Sale and leaseback — Virtual assignment — Appellants assessing VAT on basis of no letting — Whether transaction exempt from VAT as leasing or letting of immovable property — Whether right of occupation essential feature of leasing or letting — Appeal allowed
As part of a restructuring exercise, the respondent entered into a sale and leaseback agreement under which it sold its entire property portfolio to M Ltd and took back leases, or, in the case of leasehold properties, underleases, of those properties that it still wished to occupy. Certain of the leasehold properties were subject to covenants against assigning without the landlord’s consent. The respondent was concerned that obtaining consent would take more time, and that consent might be withheld given that M Ltd was a new company without a track record in the market. To circumvent that problem, those properties were made the subject of a “virtual assignment” under which the economic benefits and burdens of the leases would be transferred to M Ltd, but without any actual assignment of the leasehold interest, and with the respondent remaining in occupation. The agreement also provided for the respondent to pay a principal fee to M Ltd that was similar to the rent that it would have paid under a formal leaseback.
The appellant commissioners assessed the respondent to VAT on the transaction on the basis that the virtual assignments were not exempt supplies involving the “leasing or letting of immovable property” within article 13B(b) of Council Directive 77/388/EC (Sixth Directive). Instead, they found that the supplies made by M Ltd to the respondent were standard-rated supplies of agency and property-management services. The VAT and Duties Tribunal upheld that decision, but its ruling was reversed on an appeal by the respondent: see [2005] EWHC 831 (Ch); [2005] 3 EGLR 73; [2005] 43 EG 190. The judge held that the transaction had the essential features of a letting, even though no right of occupation was granted, since the bundle of rights given to M Ltd had been carefully constructed to reflect, so far as legally possible, the effects of a legal assignment. He found that the principal fees were paid pursuant to an agreement under which, as between the parties, the respondent was occupying the property pending the completion of an assignment to M Ltd. The appellants appealed.
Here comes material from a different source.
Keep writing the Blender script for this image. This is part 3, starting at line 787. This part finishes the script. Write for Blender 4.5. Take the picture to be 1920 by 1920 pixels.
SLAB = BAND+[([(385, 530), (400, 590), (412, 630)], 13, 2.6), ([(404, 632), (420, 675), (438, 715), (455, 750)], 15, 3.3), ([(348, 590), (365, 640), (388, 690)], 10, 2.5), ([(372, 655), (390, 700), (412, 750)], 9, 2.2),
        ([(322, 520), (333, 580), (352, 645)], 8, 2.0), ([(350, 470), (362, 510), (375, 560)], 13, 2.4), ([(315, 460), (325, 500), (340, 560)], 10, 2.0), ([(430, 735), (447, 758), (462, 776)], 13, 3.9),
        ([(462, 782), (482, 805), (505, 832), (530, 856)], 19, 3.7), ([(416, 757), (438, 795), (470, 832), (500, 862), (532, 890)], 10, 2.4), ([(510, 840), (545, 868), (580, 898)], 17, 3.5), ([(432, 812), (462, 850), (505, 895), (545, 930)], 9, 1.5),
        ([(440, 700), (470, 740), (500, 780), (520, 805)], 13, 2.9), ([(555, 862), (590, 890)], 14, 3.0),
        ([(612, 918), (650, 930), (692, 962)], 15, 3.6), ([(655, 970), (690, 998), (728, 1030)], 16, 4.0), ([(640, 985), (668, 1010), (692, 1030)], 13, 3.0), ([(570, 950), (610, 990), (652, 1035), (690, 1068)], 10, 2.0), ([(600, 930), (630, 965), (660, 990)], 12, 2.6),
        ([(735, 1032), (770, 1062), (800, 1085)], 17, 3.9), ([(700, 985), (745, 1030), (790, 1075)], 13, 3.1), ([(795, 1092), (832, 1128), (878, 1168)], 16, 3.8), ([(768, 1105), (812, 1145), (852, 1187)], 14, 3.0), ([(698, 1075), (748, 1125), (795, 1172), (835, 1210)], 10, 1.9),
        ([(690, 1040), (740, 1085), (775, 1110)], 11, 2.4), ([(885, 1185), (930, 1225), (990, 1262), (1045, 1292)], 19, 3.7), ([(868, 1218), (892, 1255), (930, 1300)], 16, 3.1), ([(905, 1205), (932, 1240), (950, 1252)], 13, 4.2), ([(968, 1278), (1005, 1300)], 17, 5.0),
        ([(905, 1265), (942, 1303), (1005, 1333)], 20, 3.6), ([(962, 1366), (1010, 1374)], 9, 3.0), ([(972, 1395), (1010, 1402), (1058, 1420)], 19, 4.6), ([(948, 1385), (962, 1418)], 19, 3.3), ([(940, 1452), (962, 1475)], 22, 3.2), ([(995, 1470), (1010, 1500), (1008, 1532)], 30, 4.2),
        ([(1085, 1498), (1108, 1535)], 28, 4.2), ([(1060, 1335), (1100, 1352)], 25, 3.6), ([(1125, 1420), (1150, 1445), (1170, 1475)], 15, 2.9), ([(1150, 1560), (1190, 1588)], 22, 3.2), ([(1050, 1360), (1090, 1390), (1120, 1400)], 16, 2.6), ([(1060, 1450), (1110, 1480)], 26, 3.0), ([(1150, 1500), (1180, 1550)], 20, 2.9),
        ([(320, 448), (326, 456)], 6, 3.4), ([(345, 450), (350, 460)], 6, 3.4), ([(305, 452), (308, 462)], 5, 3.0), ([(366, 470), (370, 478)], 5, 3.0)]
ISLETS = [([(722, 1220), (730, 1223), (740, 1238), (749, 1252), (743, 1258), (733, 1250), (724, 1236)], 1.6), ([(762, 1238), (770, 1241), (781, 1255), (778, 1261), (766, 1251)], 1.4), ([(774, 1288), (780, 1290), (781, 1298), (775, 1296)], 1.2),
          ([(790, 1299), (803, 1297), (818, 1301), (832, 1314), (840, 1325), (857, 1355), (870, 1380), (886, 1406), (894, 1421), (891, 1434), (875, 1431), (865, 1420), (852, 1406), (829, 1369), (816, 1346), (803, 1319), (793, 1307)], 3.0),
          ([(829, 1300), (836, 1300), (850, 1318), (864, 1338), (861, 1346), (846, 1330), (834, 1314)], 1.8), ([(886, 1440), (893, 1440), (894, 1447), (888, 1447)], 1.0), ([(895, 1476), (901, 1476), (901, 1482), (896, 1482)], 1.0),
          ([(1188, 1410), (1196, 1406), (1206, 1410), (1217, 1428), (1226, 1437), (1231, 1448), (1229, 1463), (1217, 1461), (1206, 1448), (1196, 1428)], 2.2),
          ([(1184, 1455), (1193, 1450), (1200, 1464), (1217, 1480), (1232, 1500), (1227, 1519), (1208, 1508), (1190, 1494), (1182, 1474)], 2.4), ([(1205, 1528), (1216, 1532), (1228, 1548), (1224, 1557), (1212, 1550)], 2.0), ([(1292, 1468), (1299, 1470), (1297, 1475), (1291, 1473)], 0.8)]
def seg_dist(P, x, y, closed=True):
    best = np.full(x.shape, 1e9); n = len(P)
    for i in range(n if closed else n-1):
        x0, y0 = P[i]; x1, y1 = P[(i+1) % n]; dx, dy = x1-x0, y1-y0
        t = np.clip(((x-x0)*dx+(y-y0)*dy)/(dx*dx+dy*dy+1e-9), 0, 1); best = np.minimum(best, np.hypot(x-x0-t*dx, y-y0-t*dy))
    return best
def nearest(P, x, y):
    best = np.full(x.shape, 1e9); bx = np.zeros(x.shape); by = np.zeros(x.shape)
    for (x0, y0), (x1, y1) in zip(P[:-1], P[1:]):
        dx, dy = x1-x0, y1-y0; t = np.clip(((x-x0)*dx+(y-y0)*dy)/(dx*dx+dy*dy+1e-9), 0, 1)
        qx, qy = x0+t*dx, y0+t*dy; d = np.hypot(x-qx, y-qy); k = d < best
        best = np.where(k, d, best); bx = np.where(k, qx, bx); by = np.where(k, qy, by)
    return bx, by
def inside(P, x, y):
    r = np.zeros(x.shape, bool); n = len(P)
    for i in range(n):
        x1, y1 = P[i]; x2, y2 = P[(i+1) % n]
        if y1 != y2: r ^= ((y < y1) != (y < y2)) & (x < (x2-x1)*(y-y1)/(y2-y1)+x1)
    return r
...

Held: The appeal was allowed.
The Community law authorities left no room for doubt that a right of occupation was an essential and fundamental element of a transaction of leasing or letting for the purposes of article 13B(b) of the Sixth Directive: Belgium v Temco Europe SA C-284/03 [2005] STC 1451 and Customs & Excise Commissioners v Cantor Fitzgerald International C-108/99 [2001] ECR I-7257 applied; Staatssecretaris van Financien v Shipping & Forwarding Safe BV C-320/88 [1991] STC 627 and Stichting Goed Wonen v Staatssecretaris van Financien C-326/99 [2003] STC 1137 considered; Meierhofer v Finanzamt Augsburg-Land C-315/00 [2003] STC 564 distinguished. Under the terms of the virtual assignment agreement, M Ltd had acquired no contractual or proprietary right to occupy the properties in question, and, accordingly, could not transfer such a right back to the respondent; the respondent continued to occupy the premises by virtue of its status as tenant. It followed that the supply made by M Ltd under the contractual arrangements was not a supply of “letting or leasing”, and had been correctly characterised by the appellants as a standard-rated supply of agency and property-management services. The contractual arrangements did not reproduce the essential features of a letting, since one essential feature, the right of occupation, was missing. The virtual assignment had been designed to avoid the grant of a proprietary interest to M Ltd, and the regrant to the respondent of a right of occupation, because of the requirement for the landlord’s consent to such a transaction. It should not be treated for VAT purposes as having done precisely what it was designed not to do.
Rupert Anderson QC and Timothy Ward (instructed by the legal department of Revenue & Customs) appeared for the appellants; David Goy QC and Claire Simpson (instructed by CMS Cameron McKenna) appeared for the respondent.